» A run of records:
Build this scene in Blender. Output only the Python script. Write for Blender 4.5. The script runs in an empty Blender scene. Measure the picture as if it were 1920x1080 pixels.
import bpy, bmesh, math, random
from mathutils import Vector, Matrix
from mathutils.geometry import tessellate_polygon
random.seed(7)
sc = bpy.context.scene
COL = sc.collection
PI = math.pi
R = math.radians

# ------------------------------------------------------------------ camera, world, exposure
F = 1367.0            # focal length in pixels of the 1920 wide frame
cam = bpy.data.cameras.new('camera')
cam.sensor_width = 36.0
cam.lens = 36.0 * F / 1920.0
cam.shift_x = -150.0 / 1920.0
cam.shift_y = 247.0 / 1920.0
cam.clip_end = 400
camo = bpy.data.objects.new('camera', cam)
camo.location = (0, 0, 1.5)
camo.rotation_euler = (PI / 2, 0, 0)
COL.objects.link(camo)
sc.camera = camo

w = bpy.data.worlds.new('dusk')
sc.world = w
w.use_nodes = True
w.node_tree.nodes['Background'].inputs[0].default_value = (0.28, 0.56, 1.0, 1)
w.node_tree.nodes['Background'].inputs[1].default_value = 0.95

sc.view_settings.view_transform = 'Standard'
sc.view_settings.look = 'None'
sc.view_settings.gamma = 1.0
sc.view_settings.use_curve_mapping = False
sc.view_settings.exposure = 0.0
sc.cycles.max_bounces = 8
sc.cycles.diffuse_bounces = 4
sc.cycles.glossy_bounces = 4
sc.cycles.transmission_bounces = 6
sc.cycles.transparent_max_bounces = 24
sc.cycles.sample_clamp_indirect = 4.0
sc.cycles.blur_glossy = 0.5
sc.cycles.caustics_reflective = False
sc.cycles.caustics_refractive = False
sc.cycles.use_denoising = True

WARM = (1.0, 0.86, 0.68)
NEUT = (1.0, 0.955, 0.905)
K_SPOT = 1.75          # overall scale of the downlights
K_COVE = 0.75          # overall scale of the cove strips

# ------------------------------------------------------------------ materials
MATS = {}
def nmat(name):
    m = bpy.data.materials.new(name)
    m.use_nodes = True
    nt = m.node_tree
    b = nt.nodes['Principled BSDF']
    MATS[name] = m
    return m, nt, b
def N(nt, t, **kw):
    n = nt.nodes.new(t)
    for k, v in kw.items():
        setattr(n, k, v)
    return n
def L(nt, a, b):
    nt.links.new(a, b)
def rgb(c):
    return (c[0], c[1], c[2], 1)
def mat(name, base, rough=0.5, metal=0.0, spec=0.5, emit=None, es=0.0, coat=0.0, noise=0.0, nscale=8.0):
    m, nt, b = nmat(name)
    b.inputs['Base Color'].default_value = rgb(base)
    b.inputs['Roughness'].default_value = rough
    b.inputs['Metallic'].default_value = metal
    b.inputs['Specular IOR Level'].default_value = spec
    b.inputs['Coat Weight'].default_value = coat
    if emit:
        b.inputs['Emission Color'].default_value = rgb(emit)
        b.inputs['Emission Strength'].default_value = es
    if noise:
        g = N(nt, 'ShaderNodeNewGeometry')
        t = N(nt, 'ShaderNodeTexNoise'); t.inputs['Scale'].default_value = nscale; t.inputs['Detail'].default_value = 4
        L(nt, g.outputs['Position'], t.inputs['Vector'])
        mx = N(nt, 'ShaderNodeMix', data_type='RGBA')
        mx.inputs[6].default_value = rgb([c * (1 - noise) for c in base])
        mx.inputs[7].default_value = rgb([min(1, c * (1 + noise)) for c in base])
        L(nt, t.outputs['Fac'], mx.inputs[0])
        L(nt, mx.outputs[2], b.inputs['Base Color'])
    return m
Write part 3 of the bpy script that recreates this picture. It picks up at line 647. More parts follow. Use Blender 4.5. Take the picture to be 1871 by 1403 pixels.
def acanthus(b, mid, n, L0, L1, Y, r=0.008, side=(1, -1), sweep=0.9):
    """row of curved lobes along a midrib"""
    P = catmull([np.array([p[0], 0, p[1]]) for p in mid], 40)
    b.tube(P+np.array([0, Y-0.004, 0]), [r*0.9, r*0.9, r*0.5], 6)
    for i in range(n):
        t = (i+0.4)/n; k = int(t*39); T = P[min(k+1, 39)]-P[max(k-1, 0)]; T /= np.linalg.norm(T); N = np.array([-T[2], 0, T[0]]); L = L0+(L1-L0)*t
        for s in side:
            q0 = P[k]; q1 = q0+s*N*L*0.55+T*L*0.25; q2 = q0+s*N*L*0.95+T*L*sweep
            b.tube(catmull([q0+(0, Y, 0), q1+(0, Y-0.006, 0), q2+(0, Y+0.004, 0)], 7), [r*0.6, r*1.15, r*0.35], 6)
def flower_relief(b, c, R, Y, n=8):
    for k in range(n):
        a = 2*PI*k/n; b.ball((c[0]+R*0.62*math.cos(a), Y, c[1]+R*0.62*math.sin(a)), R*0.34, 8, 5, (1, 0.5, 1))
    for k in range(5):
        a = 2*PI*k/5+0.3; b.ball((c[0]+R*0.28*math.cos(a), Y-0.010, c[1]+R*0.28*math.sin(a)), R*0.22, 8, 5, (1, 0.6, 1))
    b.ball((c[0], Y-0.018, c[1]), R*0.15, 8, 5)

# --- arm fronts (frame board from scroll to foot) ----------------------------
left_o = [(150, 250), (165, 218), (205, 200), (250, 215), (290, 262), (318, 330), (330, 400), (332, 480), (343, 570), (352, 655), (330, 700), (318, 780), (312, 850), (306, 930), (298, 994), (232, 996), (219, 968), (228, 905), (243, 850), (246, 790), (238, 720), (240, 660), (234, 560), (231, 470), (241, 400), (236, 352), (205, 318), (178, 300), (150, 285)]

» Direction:
Only the lines from the start of the data to the line holding "sc.camera = camo" are wanted; return them exactly, both ends included.

» Answer for the task:
Build this scene in Blender. Output only the Python script. Write for Blender 4.5. The script runs in an empty Blender scene. Measure the picture as if it were 1920x1080 pixels.
import bpy, bmesh, math, random
from mathutils import Vector, Matrix
from mathutils.geometry import tessellate_polygon
random.seed(7)
sc = bpy.context.scene
COL = sc.collection
PI = math.pi
R = math.radians

# ------------------------------------------------------------------ camera, world, exposure
F = 1367.0            # focal length in pixels of the 1920 wide frame
cam = bpy.data.cameras.new('camera')
cam.sensor_width = 36.0
cam.lens = 36.0 * F / 1920.0
cam.shift_x = -150.0 / 1920.0
cam.shift_y = 247.0 / 1920.0
cam.clip_end = 400
camo = bpy.data.objects.new('camera', cam)
camo.location = (0, 0, 1.5)
camo.rotation_euler = (PI / 2, 0, 0)
COL.objects.link(camo)
sc.camera = camo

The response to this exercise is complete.